> **Task details**
In the data below, find each line containing the string "this" and return it.
** BEGIN Material **
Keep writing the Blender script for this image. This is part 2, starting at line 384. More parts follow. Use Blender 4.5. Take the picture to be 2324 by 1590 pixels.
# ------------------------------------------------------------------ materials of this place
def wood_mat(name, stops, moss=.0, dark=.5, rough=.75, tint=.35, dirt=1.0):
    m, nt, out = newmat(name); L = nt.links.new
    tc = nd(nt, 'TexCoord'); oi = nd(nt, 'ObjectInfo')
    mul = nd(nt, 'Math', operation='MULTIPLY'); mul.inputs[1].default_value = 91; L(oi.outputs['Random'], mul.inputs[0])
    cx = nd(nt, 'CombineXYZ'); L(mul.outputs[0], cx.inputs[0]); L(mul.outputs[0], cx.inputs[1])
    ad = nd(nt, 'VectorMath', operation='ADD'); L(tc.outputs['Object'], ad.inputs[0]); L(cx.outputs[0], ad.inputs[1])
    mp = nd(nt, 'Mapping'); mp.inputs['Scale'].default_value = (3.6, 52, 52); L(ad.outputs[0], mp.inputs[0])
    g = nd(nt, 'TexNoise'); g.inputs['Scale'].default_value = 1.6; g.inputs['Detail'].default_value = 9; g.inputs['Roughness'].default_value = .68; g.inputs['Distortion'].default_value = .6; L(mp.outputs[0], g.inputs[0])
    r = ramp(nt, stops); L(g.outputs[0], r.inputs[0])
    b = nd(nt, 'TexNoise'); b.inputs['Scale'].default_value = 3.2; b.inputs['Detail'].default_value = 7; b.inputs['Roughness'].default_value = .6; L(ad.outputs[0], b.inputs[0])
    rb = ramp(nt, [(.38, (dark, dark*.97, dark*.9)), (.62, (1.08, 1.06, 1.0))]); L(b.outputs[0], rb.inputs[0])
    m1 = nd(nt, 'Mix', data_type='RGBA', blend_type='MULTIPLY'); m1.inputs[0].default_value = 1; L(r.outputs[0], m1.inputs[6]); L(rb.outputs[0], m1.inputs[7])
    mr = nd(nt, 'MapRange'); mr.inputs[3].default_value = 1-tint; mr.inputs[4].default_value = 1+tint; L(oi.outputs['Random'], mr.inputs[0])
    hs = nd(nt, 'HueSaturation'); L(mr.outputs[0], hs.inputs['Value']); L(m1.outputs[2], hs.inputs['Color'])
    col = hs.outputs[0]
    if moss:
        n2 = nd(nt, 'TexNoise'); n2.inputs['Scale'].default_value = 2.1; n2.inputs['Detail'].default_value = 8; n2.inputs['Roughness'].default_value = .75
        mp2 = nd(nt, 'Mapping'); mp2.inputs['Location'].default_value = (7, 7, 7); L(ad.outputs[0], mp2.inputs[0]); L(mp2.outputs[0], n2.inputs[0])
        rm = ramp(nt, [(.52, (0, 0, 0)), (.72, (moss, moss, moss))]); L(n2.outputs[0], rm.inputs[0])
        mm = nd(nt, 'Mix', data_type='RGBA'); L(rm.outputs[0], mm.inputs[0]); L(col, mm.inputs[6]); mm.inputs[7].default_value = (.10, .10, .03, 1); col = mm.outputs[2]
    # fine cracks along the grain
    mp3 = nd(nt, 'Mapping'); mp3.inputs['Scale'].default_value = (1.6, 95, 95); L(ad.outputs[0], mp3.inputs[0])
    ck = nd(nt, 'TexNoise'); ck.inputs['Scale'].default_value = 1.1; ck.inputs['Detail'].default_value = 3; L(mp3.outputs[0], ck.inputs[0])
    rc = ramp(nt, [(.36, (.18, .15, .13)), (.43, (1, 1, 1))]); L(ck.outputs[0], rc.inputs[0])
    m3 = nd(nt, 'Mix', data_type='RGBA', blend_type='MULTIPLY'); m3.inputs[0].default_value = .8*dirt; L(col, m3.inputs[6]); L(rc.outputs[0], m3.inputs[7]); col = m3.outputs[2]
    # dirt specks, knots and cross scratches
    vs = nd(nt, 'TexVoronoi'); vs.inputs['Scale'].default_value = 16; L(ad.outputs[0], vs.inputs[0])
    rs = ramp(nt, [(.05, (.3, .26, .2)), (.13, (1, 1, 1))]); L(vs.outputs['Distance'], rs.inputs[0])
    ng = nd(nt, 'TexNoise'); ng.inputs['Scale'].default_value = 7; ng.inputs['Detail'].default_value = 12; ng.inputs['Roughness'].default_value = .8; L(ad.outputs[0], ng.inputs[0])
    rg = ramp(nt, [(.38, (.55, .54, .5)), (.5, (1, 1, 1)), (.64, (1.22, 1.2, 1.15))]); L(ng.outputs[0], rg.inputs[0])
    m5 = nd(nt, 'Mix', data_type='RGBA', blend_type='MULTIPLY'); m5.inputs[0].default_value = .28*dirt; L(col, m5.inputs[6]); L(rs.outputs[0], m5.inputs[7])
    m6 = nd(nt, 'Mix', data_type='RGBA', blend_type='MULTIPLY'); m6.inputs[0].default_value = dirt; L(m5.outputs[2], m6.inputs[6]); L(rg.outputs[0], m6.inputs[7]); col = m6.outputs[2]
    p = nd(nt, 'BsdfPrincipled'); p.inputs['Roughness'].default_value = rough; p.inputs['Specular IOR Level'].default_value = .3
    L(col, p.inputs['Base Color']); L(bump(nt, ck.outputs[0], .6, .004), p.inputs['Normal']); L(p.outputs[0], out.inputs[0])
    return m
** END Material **
> **The solution**
Keep writing the Blender script for this image. This is part 2, starting at line 384. More parts follow. Use Blender 4.5. Take the picture to be 2324 by 1590 pixels.
# ------------------------------------------------------------------ materials of this place